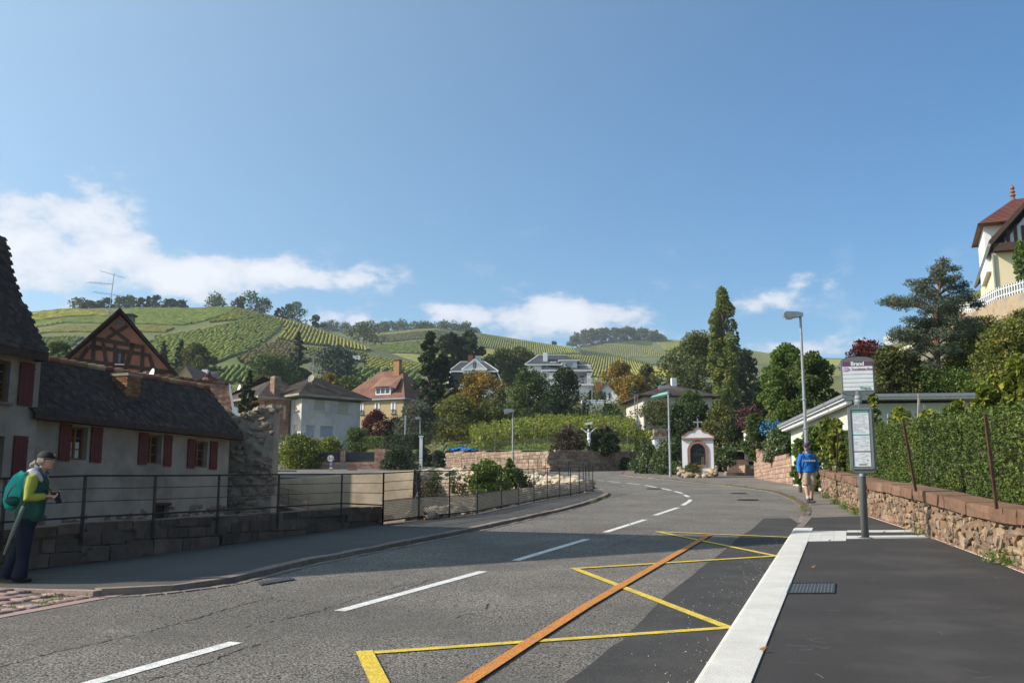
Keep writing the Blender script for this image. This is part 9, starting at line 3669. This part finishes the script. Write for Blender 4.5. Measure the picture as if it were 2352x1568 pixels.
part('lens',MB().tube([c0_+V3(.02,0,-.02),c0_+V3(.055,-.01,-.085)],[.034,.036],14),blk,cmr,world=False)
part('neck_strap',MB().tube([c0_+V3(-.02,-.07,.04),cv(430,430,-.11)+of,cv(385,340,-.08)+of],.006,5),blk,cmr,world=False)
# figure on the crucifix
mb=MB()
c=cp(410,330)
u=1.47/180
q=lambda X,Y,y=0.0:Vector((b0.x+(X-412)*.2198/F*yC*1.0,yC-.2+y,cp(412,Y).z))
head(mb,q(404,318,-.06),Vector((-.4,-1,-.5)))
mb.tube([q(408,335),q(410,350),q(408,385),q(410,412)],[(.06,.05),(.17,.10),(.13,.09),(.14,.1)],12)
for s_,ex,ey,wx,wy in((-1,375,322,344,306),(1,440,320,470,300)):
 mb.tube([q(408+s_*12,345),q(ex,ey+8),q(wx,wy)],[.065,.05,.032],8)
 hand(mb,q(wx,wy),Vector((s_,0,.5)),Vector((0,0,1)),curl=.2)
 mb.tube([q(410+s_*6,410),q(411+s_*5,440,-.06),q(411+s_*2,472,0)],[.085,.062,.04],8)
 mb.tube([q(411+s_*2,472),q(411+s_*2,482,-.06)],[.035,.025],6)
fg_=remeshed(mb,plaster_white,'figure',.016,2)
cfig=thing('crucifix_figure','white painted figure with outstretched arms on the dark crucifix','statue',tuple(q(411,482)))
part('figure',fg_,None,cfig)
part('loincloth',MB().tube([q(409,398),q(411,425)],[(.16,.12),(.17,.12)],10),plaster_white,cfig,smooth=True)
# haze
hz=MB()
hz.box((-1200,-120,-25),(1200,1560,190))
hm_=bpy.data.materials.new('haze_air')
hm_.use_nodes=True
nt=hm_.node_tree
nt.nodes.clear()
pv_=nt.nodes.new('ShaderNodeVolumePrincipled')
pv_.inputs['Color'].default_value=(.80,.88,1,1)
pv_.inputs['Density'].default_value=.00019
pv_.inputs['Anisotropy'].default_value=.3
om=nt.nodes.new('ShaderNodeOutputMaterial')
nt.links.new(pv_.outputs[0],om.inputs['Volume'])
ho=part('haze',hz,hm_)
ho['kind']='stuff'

Goal - Copy the material shown above in full and exactly. Skip the pictures.

Task response -
Keep writing the Blender script for this image. This is part 9, starting at line 3669. This part finishes the script. Write for Blender 4.5. Measure the picture as if it were 2352x1568 pixels.
part('lens',MB().tube([c0_+V3(.02,0,-.02),c0_+V3(.055,-.01,-.085)],[.034,.036],14),blk,cmr,world=False)
part('neck_strap',MB().tube([c0_+V3(-.02,-.07,.04),cv(430,430,-.11)+of,cv(385,340,-.08)+of],.006,5),blk,cmr,world=False)
# figure on the crucifix
mb=MB()
c=cp(410,330)
u=1.47/180
q=lambda X,Y,y=0.0:Vector((b0.x+(X-412)*.2198/F*yC*1.0,yC-.2+y,cp(412,Y).z))
head(mb,q(404,318,-.06),Vector((-.4,-1,-.5)))
mb.tube([q(408,335),q(410,350),q(408,385),q(410,412)],[(.06,.05),(.17,.10),(.13,.09),(.14,.1)],12)
for s_,ex,ey,wx,wy in((-1,375,322,344,306),(1,440,320,470,300)):
 mb.tube([q(408+s_*12,345),q(ex,ey+8),q(wx,wy)],[.065,.05,.032],8)
 hand(mb,q(wx,wy),Vector((s_,0,.5)),Vector((0,0,1)),curl=.2)
 mb.tube([q(410+s_*6,410),q(411+s_*5,440,-.06),q(411+s_*2,472,0)],[.085,.062,.04],8)
 mb.tube([q(411+s_*2,472),q(411+s_*2,482,-.06)],[.035,.025],6)
fg_=remeshed(mb,plaster_white,'figure',.016,2)
cfig=thing('crucifix_figure','white painted figure with outstretched arms on the dark crucifix','statue',tuple(q(411,482)))
part('figure',fg_,None,cfig)
part('loincloth',MB().tube([q(409,398),q(411,425)],[(.16,.12),(.17,.12)],10),plaster_white,cfig,smooth=True)
# haze
hz=MB()
hz.box((-1200,-120,-25),(1200,1560,190))
hm_=bpy.data.materials.new('haze_air')
hm_.use_nodes=True
nt=hm_.node_tree
nt.nodes.clear()
pv_=nt.nodes.new('ShaderNodeVolumePrincipled')
pv_.inputs['Color'].default_value=(.80,.88,1,1)
pv_.inputs['Density'].default_value=.00019
pv_.inputs['Anisotropy'].default_value=.3
om=nt.nodes.new('ShaderNodeOutputMaterial')
nt.links.new(pv_.outputs[0],om.inputs['Volume'])
ho=part('haze',hz,hm_)
ho['kind']='stuff'